Many other threaded gauge connections are used by certain industries. For example, SAEJ514 straight thread is used for many hydraulics applications, while SAE flared connections are used for some refrigeration installations. A number of considerations are made when selecting a pressure gauge connection, including pressure, gauge size and weight, space limitations and leak integrity.

Step 7: Mounting

Pressure gauges are mounted in the following ways:

• Direct stem mount, lower or back connect

• Remote wall/surface mount, lower connect

• Panel surface mount, back connect

• Panel hole, U-clamp, flush-mount, back connect

• Panel hole, front flange, flush-mount, back connect

While the majority of pressure gauges are supplied with lower connections for stem mounting, it is still important to know how a pressure gauge will be mounted when installed. For example, when a pressure measurement is needed for a piece of equipment that has severe vibration, it may be necessary to remotely mount the pressure gauge. This can be done easily, but you must ensure that the gauge has a back-mounting flange. In cases when the gauge is inherently designed to be surface mounted, it will also be necessary to use a length of capillary to attach the gauge and equipment.

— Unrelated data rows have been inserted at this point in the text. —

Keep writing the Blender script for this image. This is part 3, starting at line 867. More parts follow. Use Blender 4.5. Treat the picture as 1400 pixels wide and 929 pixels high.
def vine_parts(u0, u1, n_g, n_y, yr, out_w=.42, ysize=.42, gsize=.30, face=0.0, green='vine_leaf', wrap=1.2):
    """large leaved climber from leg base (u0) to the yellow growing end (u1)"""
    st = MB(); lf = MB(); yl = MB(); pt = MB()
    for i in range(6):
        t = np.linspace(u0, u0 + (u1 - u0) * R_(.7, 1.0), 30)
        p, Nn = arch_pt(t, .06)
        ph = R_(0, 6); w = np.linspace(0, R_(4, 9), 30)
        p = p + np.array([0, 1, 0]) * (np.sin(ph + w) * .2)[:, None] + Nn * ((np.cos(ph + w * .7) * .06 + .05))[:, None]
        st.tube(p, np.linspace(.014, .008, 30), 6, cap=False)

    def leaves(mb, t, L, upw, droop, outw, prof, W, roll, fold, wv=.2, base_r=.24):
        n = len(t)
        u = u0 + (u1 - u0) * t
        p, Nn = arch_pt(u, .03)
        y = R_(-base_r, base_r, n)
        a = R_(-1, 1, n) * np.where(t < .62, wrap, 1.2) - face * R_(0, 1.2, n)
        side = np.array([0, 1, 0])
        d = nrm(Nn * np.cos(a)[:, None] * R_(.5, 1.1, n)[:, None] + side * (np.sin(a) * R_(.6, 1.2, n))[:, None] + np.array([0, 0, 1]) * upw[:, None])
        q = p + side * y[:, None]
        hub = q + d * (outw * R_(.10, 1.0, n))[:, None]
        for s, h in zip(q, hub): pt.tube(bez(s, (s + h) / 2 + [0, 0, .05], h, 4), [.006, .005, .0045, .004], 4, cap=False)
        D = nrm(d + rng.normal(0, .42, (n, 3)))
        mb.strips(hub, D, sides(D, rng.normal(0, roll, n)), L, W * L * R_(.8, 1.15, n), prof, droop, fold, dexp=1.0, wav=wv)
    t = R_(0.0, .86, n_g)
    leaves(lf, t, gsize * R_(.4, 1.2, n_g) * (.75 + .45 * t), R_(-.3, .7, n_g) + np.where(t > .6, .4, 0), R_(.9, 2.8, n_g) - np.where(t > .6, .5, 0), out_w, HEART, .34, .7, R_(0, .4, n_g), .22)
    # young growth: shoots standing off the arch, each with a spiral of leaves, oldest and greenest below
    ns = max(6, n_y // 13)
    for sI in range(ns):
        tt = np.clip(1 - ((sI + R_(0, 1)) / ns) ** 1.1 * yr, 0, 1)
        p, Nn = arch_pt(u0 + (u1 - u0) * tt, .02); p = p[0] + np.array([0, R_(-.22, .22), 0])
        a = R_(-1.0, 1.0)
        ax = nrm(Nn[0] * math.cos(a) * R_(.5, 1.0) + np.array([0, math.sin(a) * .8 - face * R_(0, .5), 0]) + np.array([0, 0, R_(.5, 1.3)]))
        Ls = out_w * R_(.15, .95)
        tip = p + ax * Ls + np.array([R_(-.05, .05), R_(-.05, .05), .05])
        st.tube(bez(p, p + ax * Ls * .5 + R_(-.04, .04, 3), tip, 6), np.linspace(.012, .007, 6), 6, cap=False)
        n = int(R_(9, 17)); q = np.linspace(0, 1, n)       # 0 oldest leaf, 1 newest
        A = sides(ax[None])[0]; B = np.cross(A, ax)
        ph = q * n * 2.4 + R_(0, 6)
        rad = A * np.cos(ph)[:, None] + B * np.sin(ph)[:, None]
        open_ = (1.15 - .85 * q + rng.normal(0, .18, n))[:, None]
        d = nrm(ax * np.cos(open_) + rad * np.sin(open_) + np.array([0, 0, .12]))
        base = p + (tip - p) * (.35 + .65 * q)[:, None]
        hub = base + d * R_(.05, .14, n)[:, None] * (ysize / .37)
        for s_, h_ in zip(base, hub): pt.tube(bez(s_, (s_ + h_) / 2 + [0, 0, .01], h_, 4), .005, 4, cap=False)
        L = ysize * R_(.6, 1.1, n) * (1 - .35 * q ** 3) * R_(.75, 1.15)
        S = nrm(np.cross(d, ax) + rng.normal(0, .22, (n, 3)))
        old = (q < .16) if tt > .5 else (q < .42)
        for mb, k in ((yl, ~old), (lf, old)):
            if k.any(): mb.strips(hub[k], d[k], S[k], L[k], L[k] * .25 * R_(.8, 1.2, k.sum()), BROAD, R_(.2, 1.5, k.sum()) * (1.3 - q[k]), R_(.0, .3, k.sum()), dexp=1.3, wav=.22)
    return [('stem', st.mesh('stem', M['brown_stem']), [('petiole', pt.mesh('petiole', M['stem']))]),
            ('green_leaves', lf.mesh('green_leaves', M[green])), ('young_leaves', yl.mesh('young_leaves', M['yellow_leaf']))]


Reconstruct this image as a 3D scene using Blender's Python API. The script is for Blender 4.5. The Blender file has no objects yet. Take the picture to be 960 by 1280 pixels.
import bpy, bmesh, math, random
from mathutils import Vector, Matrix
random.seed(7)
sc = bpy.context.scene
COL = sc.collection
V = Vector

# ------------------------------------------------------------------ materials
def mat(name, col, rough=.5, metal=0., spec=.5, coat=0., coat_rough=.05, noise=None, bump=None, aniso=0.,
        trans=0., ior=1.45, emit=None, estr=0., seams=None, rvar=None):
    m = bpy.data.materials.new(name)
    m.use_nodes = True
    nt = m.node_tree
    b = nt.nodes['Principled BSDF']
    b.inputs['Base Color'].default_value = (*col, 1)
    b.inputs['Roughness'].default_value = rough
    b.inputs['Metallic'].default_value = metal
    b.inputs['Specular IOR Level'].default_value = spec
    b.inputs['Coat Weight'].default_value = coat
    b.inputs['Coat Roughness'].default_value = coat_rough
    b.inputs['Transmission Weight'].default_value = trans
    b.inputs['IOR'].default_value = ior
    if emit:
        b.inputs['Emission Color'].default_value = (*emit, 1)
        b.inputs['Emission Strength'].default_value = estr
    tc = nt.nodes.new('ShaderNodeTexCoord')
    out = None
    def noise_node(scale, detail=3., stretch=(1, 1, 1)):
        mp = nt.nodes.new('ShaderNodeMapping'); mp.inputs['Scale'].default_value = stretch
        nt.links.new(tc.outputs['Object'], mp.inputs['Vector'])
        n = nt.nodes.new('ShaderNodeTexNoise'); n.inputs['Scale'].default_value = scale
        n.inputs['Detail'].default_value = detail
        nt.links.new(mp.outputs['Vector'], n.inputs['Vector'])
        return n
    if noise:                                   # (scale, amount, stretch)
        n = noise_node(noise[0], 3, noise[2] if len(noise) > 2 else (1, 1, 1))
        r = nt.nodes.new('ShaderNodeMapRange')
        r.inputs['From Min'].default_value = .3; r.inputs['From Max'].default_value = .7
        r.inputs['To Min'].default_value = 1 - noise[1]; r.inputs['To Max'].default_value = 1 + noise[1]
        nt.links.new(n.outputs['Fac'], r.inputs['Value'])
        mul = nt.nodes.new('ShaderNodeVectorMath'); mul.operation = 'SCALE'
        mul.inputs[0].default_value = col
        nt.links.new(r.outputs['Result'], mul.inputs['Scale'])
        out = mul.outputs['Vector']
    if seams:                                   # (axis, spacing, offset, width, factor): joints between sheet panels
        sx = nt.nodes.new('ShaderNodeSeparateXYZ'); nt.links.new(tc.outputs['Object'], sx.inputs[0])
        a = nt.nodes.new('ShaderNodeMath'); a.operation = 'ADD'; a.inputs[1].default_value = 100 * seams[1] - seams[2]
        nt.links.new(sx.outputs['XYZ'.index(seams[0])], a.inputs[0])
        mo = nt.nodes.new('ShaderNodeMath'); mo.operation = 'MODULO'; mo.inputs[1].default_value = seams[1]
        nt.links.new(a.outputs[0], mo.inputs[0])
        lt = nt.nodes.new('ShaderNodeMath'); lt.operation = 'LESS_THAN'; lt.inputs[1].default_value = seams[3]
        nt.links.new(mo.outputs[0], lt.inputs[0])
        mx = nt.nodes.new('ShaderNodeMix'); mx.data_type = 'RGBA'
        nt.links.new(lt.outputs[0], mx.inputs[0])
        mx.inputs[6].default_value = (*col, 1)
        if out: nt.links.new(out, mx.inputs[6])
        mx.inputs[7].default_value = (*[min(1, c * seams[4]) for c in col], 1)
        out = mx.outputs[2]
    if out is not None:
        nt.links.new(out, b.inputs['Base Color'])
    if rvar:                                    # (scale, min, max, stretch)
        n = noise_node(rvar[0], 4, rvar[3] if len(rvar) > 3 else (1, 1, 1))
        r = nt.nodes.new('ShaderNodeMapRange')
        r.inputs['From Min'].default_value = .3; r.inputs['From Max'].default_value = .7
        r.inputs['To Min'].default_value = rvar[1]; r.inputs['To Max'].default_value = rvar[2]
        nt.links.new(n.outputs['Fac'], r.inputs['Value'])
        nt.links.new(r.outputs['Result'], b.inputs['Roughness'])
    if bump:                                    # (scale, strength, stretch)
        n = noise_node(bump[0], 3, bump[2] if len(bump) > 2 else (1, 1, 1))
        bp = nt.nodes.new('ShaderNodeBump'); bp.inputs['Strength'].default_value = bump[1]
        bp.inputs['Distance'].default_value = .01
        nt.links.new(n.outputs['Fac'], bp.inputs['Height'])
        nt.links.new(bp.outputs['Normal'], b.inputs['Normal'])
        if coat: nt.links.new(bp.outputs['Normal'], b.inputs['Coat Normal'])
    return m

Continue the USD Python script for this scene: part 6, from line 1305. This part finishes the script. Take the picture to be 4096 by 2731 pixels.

In the case of a pressure gauge that must be mounted in a panel, there are several options. First, the most common method is to use a U-clamp to mount the gauge when access to the rear of the panel is possible.

Second, a three-hole front flange can be used to panel-mount a gauge from the front when there is limited or no access to the rear of the panel. In both of these situations, it is necessary to cut a hole in the panel to allow the gauge to be recessed into the panel.

The third and least-used method is to mount the pressure gauge on the panel (not through the panel) with only a small hole in the panel for the connection to the socket. In this case, the gauge must be suitable for surface mounting.